Early transit systems were highly subsidized by just those same parties. Concentrating on farebox recovery is a false premise, ignores these benefits, and results in underprovisioning of transit systems.


Ah, your previous statement was unclear. I thought that 100% farebox recovery was a goal, but it is not.

Again, corruption covered by unlimited debt financing. It’s like the US has the worst version imaginable of all sorts of common things. Of course the LRT is not going to make back its costs if it’s not even designed to make back its costs. The best it can do is to be more efficient at getting people to their destinations than spending that amount on roads and parking garages.

Passenger rail used to be a profitable privately financed business, but they all went bankrupt because car infrastructure was massively subsidized, surface rail was missing its schedules due to congestion from cars, and operators were forbidden by law from charging enough to cover their expenses. Now, the existing public transit systems are subsidized by the government, with a few profitable routes that require a lot of unprofitable routes to make them viable; and a farebox recovery ratio of 35% is considered pretty high.

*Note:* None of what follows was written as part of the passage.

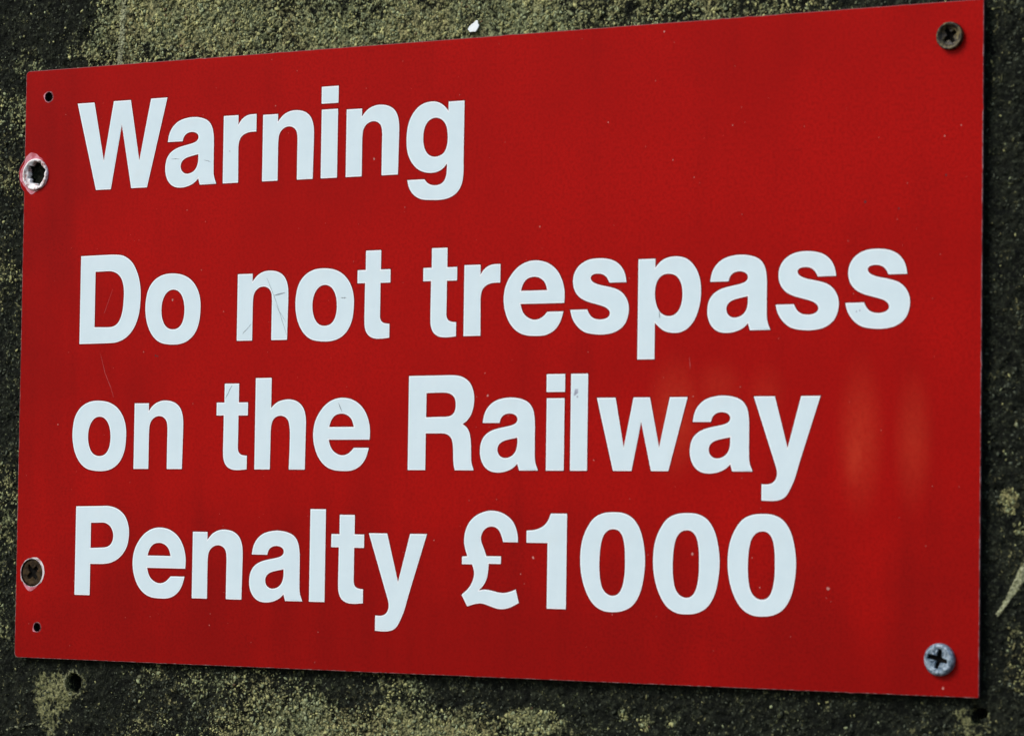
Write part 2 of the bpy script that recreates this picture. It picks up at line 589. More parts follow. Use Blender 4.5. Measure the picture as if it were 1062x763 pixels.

Also, I have learned not to trust Americans when they use words like “very dense.” Looking at ZipAtlas.com, the densest zip code in the Minneapolis-St Paul area has a bit less than 16,000 people per square mile. I think of San Francisco as being not very dense, and it averages over 18,000 people per square mile; over 53,000 in the densest zip code.


Right, but then you also have to account for the value created by the transit system that isn’t captured in fares. A lot of property has higher value because it’s near a transit stop, and a lot of economic activity is created by the ease of access it facilitates.

Imagine if you were the government of NYC (also sub-100% farebox recovery) and someone offered to remove the subway system for free. No more losing money to subsidize it! Would you take that offer? No, that would be insane.